Scenes as source code:
|---|
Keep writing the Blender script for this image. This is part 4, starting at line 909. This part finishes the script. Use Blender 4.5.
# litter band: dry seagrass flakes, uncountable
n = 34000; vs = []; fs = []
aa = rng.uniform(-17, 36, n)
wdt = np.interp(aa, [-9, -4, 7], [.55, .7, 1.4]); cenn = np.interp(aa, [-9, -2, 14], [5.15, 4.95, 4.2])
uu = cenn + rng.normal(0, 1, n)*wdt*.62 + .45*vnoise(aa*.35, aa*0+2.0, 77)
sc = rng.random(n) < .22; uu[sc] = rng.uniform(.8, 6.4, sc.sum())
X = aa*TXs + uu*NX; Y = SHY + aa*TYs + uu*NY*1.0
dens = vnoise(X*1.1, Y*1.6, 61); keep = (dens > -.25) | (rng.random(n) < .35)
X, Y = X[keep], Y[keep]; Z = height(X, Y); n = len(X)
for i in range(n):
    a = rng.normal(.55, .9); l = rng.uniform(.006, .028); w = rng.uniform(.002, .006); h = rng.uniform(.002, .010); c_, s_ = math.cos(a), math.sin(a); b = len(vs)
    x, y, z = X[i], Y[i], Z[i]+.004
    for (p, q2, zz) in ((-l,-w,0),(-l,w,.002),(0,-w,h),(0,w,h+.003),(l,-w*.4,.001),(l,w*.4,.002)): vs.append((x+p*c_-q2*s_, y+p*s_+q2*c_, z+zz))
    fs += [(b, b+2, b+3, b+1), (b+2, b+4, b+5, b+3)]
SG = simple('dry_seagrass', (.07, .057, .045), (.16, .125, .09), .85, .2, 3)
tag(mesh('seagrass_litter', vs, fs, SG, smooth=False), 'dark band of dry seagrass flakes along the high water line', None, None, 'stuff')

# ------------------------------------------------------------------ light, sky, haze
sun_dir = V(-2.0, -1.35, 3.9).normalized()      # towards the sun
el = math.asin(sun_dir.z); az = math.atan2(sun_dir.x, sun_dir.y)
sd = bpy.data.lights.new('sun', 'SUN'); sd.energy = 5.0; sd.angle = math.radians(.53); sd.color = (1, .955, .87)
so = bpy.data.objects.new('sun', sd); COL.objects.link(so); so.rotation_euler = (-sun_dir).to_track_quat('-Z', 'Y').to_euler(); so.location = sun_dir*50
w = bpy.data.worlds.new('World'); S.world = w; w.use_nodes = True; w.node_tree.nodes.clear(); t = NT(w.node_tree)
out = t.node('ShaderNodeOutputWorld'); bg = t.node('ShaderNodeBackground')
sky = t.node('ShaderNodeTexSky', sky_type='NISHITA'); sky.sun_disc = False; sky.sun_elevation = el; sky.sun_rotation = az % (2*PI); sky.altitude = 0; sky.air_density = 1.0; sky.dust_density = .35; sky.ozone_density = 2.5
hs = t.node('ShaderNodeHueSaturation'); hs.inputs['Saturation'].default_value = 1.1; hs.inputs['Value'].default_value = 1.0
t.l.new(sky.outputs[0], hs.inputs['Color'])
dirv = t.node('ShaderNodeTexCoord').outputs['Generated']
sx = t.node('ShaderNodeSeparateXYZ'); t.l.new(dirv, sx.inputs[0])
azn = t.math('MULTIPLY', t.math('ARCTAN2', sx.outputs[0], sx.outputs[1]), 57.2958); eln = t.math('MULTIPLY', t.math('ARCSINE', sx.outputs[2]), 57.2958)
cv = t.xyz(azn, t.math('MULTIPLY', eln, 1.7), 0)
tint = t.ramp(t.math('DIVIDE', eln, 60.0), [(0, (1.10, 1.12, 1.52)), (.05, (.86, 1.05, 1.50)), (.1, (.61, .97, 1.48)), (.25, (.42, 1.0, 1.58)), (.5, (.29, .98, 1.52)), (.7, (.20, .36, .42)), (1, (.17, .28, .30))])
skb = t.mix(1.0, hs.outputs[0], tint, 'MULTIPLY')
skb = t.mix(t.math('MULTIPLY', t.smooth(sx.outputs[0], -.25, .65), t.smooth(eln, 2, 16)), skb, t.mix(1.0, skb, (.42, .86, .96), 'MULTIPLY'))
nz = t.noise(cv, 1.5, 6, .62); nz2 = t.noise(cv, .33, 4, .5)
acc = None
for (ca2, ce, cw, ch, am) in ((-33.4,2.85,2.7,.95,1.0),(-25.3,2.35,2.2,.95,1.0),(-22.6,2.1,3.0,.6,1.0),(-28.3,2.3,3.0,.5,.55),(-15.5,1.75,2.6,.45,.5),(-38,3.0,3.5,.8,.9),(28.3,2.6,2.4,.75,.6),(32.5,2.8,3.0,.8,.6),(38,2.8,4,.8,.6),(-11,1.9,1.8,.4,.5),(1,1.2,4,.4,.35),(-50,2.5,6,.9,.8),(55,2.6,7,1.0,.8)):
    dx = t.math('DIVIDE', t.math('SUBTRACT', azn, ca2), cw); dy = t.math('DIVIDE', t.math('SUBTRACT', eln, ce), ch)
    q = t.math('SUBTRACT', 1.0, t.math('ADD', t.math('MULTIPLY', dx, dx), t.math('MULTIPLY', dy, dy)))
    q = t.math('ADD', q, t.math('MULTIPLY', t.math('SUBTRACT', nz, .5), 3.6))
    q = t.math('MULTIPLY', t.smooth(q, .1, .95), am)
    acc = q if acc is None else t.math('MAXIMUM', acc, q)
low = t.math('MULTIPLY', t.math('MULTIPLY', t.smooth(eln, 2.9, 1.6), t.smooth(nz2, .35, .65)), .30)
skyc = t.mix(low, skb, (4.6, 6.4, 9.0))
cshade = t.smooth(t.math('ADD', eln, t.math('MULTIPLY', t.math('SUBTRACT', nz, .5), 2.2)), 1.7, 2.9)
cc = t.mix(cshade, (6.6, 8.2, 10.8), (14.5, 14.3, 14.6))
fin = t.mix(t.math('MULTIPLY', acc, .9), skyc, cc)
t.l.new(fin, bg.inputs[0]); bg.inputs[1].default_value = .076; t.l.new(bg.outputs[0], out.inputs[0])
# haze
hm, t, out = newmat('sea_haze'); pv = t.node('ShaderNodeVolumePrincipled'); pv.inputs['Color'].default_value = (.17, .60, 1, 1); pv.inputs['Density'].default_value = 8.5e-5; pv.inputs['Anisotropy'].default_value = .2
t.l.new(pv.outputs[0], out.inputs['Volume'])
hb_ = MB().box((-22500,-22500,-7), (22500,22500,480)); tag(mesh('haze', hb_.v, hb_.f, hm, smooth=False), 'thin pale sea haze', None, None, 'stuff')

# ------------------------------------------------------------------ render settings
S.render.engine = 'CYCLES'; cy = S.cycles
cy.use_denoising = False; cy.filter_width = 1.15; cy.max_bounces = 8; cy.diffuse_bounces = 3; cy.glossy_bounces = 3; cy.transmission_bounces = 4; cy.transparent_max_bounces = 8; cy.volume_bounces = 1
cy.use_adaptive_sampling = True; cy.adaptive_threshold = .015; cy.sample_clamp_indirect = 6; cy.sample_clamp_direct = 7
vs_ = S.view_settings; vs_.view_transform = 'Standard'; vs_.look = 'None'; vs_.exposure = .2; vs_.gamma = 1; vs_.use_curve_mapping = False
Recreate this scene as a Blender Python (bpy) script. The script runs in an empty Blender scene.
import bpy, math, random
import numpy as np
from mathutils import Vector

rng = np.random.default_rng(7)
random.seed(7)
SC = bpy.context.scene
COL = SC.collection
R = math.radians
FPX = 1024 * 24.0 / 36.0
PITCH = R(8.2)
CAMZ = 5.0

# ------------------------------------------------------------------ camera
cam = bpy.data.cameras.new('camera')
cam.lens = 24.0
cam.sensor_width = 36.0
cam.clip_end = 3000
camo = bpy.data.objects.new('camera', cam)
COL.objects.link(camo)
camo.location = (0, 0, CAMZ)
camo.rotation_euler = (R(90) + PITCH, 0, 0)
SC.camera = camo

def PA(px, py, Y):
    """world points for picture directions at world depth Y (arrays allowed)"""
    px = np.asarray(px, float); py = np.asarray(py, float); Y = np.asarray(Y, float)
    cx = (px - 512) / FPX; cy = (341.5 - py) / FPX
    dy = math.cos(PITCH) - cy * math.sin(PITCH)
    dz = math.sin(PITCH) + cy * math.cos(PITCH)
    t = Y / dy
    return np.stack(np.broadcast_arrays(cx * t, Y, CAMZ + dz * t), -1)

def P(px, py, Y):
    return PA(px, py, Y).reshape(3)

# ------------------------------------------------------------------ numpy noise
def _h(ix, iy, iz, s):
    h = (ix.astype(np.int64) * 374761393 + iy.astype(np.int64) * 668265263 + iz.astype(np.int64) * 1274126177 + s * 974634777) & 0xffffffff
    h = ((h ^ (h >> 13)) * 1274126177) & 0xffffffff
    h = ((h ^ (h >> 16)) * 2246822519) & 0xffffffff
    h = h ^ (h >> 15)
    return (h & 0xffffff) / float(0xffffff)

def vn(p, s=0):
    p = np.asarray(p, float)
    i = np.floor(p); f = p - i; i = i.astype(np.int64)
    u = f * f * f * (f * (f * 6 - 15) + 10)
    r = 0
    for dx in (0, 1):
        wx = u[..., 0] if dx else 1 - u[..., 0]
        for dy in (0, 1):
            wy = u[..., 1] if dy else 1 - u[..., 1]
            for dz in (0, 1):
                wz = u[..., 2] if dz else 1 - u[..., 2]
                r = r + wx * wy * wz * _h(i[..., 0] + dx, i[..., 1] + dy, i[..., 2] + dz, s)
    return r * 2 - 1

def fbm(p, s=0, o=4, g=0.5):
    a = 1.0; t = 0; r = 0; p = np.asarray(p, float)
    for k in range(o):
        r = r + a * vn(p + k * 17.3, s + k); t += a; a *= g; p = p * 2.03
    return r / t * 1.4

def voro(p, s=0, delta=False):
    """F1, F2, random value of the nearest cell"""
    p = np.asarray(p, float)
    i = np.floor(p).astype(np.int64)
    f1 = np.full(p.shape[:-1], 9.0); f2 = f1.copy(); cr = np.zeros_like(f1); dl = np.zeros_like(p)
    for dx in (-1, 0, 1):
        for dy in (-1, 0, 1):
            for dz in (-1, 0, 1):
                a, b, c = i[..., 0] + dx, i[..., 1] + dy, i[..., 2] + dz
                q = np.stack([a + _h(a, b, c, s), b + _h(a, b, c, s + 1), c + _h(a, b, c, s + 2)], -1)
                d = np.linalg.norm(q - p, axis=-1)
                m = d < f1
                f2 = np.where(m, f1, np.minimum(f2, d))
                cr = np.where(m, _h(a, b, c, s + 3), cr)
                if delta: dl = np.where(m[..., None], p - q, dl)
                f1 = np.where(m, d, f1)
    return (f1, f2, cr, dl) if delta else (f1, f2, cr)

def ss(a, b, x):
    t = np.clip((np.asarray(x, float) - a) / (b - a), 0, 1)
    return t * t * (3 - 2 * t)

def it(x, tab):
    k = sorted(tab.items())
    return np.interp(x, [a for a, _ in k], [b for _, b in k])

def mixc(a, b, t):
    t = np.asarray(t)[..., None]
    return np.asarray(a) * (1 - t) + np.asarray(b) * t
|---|
[What is asked]: Repeat the entries above exactly, beginning at their first line and ending with the line that contains "tag(mesh('seagrass_litter', vs, fs, SG, smooth=False), 'dark", with nothing added.

[Result]:
Keep writing the Blender script for this image. This is part 4, starting at line 909. This part finishes the script. Use Blender 4.5.
# litter band: dry seagrass flakes, uncountable
n = 34000; vs = []; fs = []
aa = rng.uniform(-17, 36, n)
wdt = np.interp(aa, [-9, -4, 7], [.55, .7, 1.4]); cenn = np.interp(aa, [-9, -2, 14], [5.15, 4.95, 4.2])
uu = cenn + rng.normal(0, 1, n)*wdt*.62 + .45*vnoise(aa*.35, aa*0+2.0, 77)
sc = rng.random(n) < .22; uu[sc] = rng.uniform(.8, 6.4, sc.sum())
X = aa*TXs + uu*NX; Y = SHY + aa*TYs + uu*NY*1.0
dens = vnoise(X*1.1, Y*1.6, 61); keep = (dens > -.25) | (rng.random(n) < .35)
X, Y = X[keep], Y[keep]; Z = height(X, Y); n = len(X)
for i in range(n):
    a = rng.normal(.55, .9); l = rng.uniform(.006, .028); w = rng.uniform(.002, .006); h = rng.uniform(.002, .010); c_, s_ = math.cos(a), math.sin(a); b = len(vs)
    x, y, z = X[i], Y[i], Z[i]+.004
    for (p, q2, zz) in ((-l,-w,0),(-l,w,.002),(0,-w,h),(0,w,h+.003),(l,-w*.4,.001),(l,w*.4,.002)): vs.append((x+p*c_-q2*s_, y+p*s_+q2*c_, z+zz))
    fs += [(b, b+2, b+3, b+1), (b+2, b+4, b+5, b+3)]
SG = simple('dry_seagrass', (.07, .057, .045), (.16, .125, .09), .85, .2, 3)
tag(mesh('seagrass_litter', vs, fs, SG, smooth=False), 'dark band of dry seagrass flakes along the high water line', None, None, 'stuff')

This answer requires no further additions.